CBS 2’s Mai Martinez reports hundreds of people hit the sand at North Avenue Beach early Monday to get a good spot in the sun, and beat any storms headed to the area late Monday afternoon or early Monday evening.

For the most part, Monday was a picture perfect day to be at the beach. The wind did cause the sand to blow around a bit, but most folks didn’t seem to mind as they enjoyed the unofficial start to summer.

It was a great day to break out the bikinis and swim trunks for many at North Avenue Beach. Summer weather is finally here.

“I’m so excited,” said Amanda Lone. “We’ve been waiting for this for a very long time.”

After the record breaking heat this weekend, many beachgoers weren’t taking any chances Monday, packing plenty of water to keep cool, and suntan lotion to avoid a burn.

Jim Schwichtenberg wasn’t sure how strong his sunscreen was, but he wasn’t taking any chances of getting a sunburn.

“I don’t know, probably 90 or something like that. This is the first day I’ve been in the sun,” he said.

Paramedics on bikes were also making the rounds, to make sure anyone who might suffer from heatstroke or dehydration could be tended to quickly.

“So far people are just trying to enjoy themselves and we’re keeping them safe,” one paramedic said.

Meantime, smaller crowds than on Sunday at city beaches made it easier for police to keep an eye on things, and beachgoers didn’t mind the extra space on the sand.

“It’s a beautiful day, glad to be here,” Alan West said.

“This is perfect. If there were more people, it would be too crowded,” Drew Plischke said.

Away from the beaches, while Chicago residents were keeping cool with everything from swimming pools to garden hoses, people were also taking time to remember what Memorial Day is all about.

As CBS 2′s Marissa Bailey reports, while dinner sizzled, the Gilmore family tied up the volleyball net to get ready for a day of family and reflection.

Grandpa Gilmore served in the U.S. Army for 32 years, before he died of a heart attack at just 50 years old.

Memorial Day always means a bit more to the Gilmores.

“Just goodness, good times, and I’m just thinking about my father; because he served for the country many years, and it’s just good to be out here with the family,” Katherine Gilmore said.

The holiday is a family day for the Wardlows, who come to the same spot at Washington Park every year.

“It’s a good chance for us to get together, have camaraderie, and really understand what this day is about,” Dorothy Wardlow said.

“I look forward to having fun with my family, playing with my friends, and all the food and everything here,” Rico Wardlow said.

After a game of soccer, the kids cooled off with squirt guns.

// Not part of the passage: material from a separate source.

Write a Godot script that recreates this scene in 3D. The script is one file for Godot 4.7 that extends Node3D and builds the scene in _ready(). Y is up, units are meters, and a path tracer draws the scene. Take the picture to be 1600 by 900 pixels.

Not far from where the Wardlows had their picnic, sprinklers were cranked up high at the park, keeping the kiddies cool.

And a popped hydrant served as the main source of refreshment for kids on a block of Paulina Avenue on the South Side. A neighbor on Paulina helped open the hydrant to keep cool.

But police reminded city residents on Monday that opening a hydrant without authorization is a crime, and could lead to a charge of reckless conduct. Violators also could be fined $500 to $1,000.